One of those co-conspirators was the leader of a Colombian drug-trafficking organization who became godfather to Mr. Irizarry’s children, according to federal prosecutors in Tampa, Fla.

Mr. Irizarry pleaded guilty to charges that included conspiracy to launder monetary instruments, honest services wire fraud, bank fraud, and conspiracy to commit bank fraud.

Ms. Gomez-Irizarry pleaded guilty to conspiracy to launder monetary instruments. She was sentenced in December 2020 to 60 months of probation and ordered to forfeit a Tiffany diamond ring, according to the U.S. Department of Justice Office of the Inspector General.

Mr. Irizarry, who had worked for the D.E.A. in Miami, Cartagena, Colombia, and Washington before he resigned in 2018, was arrested in February 2020 along with Ms. Gomez-Irizarry near their home in San Juan, P.R.

In a 19-count indictment, Mr. Irizarry was accused of engaging in a “corrupt scheme” while he was assigned to investigate money laundering by drug-trafficking organizations. The indictment accused Mr. Irizarry of “enriching himself by secretly using his position and his special access to information to divert drug proceeds from D.E.A. control to the control of himself and his co-conspirators.”

One co-conspirator was identified in the indictment as a public official in Colombia, who prosecutors said had used drug money to buy a $329,000 Lamborghini Huracán Spyder from a Miami car dealership.

Mr. Irizarry was accused of using drug money to buy a Land Rover and a home in Cartagena. Prosecutors said that Mr.
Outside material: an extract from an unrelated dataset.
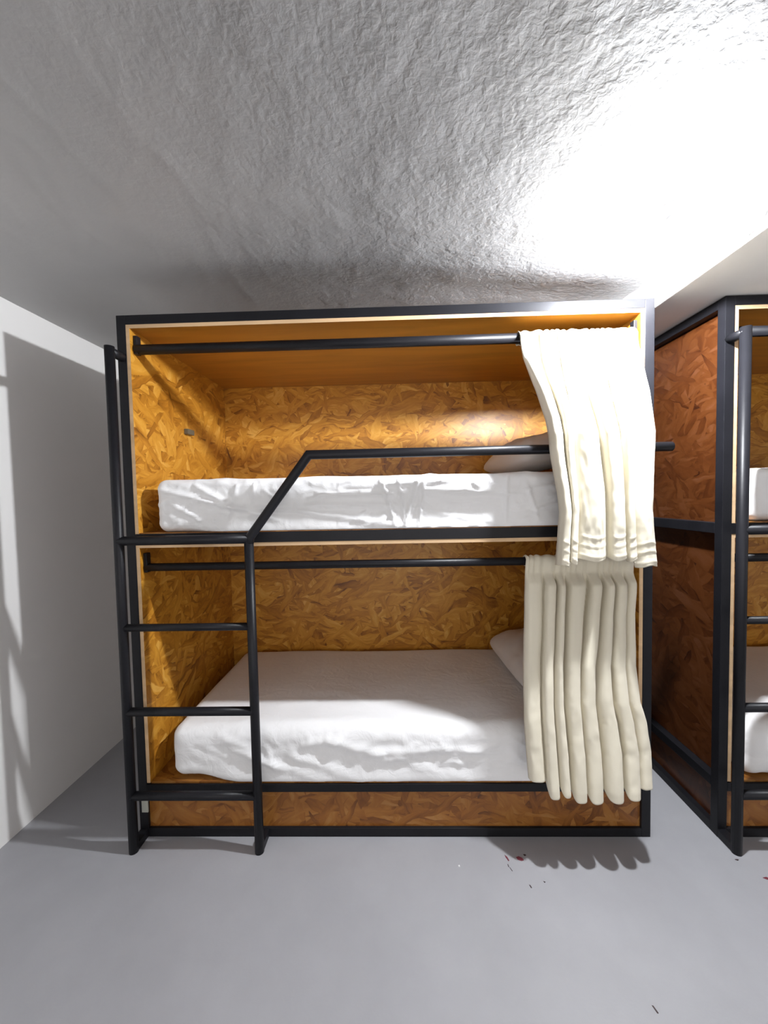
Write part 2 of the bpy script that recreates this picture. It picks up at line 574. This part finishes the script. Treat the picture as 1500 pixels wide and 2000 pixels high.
# ---------------------------------------------------------------- mattresses
def rounded_box(name, x0, x1, y0, y1, z0, z1, rad, step, disp, mat, fine_front=True):
    """Soft box: grid on a rounded box, pushed along its normal by disp(p, n)."""
    hx, hy, hz = (x1 - x0) / 2, (y1 - y0) / 2, (z1 - z0) / 2
    cx, cy, cz = (x0 + x1) / 2, (y0 + y1) / 2, (z0 + z1) / 2
    bm = bmesh.new()
    cache = {}
    def axis(h):
        n = max(4, int(round(2 * h / step)))
        return [-h + 2 * h * i / n for i in range(n + 1)]
    ax, ay, az = axis(hx), axis(hy), axis(hz)
    def vert(p):
        key = (round(p[0], 5), round(p[1], 5), round(p[2], 5))
        v = cache.get(key)
        if v is None:
            q = Vector(p)
            inner = Vector((max(-hx + rad, min(hx - rad, q.x)), max(-hy + rad, min(hy - rad, q.y)), max(-hz + rad, min(hz - rad, q.z))))
            n = q - inner
            if n.length < 1e-9:
                n = Vector((0, 0, 1))
            n.normalize()
            w = inner + n * rad + Vector((cx, cy, cz))
            w = w + n * disp(w, n)
            v = bm.verts.new(w)
            cache[key] = v
        return v
    def face(A, B, f, flip):
        for i in range(len(A) - 1):
            for j in range(len(B) - 1):
                q = [vert(f(A[i], B[j])), vert(f(A[i + 1], B[j])), vert(f(A[i + 1], B[j + 1])), vert(f(A[i], B[j + 1]))]
                if flip:
                    q.reverse()
                bm.faces.new(q)
    face(ax, ay, lambda a, b: (a, b, hz), False)
    face(ax, ay, lambda a, b: (a, b, -hz), True)
    face(ax, az, lambda a, b: (a, -hy, b), False)
    face(ax, az, lambda a, b: (a, hy, b), True)
    face(ay, az, lambda a, b: (hx, a, b), False)
    face(ay, az, lambda a, b: (-hx, a, b), True)
    return link(name, bm, mat, smooth=True)

def crease_field(segs):
    def f(x, z):
        s = 0.0
        for (xa, za, xb, zb, h, w) in segs:
            if x < min(xa, xb) - 0.05 or x > max(xa, xb) + 0.05:
                continue
            dx, dz = xb - xa, zb - za
            L = dx * dx + dz * dz
            u = max(0.0, min(1.0, ((x - xa) * dx + (z - za) * dz) / L))
            ex, ez = x - (xa + u * dx), z - (za + u * dz)
            d2 = ex * ex + ez * ez
            taper = (4 * u * (1 - u)) ** 0.4 if 0 < u < 1 else 0.0
            s += h * taper * math.exp(-d2 / (w * w))
        return s
    return f

def sheet_disp(seed, creases, ztop, amp=1.0, ybow=0.0):
    def f(p, n):
        d = 0.004 * fbm((p.x * 2.2 + seed, p.y * 2.2, p.z * 2.2), 3)
        front = max(0.0, -n.y)
        top = max(0.0, n.z)
        wr = 1.0 - abs(noise.noise(Vector((p.x * 6.0 + seed, p.z * 15.0, p.y * 9.0 + seed * 0.3))))
        wr2 = 1.0 - abs(noise.noise(Vector((p.x * 17.0 + p.z * 9, p.z * 22.0 - p.x * 5, p.y * 12 + seed))))
        d += amp * front * (0.010 * max(0.0, wr - 0.72) + 0.0055 * max(0.0, wr2 - 0.70))
        if top > 0:
            wt = 1.0 - abs(noise.noise(Vector((p.x * 3.0 + p.y * 2.0 + seed, p.y * 5.0 - p.x, seed))))
            near = smooth01(1 - (p.y - Y0) / 0.5)
            d += amp * top * (0.010 * near + 0.002) * max(0.0, wt - 0.78)
        if front > 0 and creases:
            d += front * creases(p.x, p.z)
        return d
    return f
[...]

Irizarry had admitted that he began exploiting his position as a federal agent to enrich himself and his co-conspirators soon after he filed for bankruptcy in 2010.

The indictment described a sprawling scheme in which Mr. Irizarry filed false reports on investigations, prompting a ripple effect that caused his colleagues at the Drug Enforcement Administration to falsely document the details of wire transfers, unwittingly concealing the source of drug profits that he controlled.

Ms. Gomez-Irizarry was accused of running a shell company out of the couple’s home in Miramar, Fla., that had no employees and sold no goods but was used to take in and distribute the money her husband collected, the indictment said.

“Former Special Agent Irizarry abused the trust of the American people when he repeatedly violated his oath as a federal law enforcement officer,” Anne Milgram, the D.E.A. administrator, said in a statement on Thursday. “Bringing him to justice reflects the principles of those who faithfully serve and uphold the values of D.E.A.”

At his sentencing in federal court in Tampa, Mr. Irizarry wept and said that his biggest punishment was not being able to explain to his two young daughters why he would be gone for so long, The Associated Press reported. He said he had been proud when he became a federal agent two decades ago.

“Unfortunately, there came a time when I made a decision that went against the person who I was, that damaged my wife and embarrassed my country,” Mr. Irizarry said, according to The A.P. “I should’ve known better and I didn’t. I failed.”

Mr. Irizarry’s sentencing came after another former special agent with the D.E.A., Chad Allan Scott, was sentenced in August to more than 13 years in prison after he perjured himself and directed others to commit perjury to obtain a conviction against an accused drug dealer, prosecutors said. Mr. Scott also falsified forms so that he could take possession of a truck that a drug dealer bought for him, prosecutors said.

Mr. Irizarry’s lawyer, Maria A. Dominguez, blamed the culture at the D.E.A. for encouraging such crimes.

“Jose was not a leader or the author of this conduct,” she said in an interview on Thursday. “It was conduct that he encountered when he first joined the D.E.A. He was corrupted in that sort of environment, which disrupted his moral compass.”

While sentencing Mr. Irizarry, Judge Charlene Honeywell condemned the D.E.A. for its failings and said other agents corrupted by “the allure of easy money” should be investigated, The A.P. reported.

“This has to stop,” Judge Honeywell said, according to The A.P. “You were the one who got caught, but it is apparent to this court that there are others.”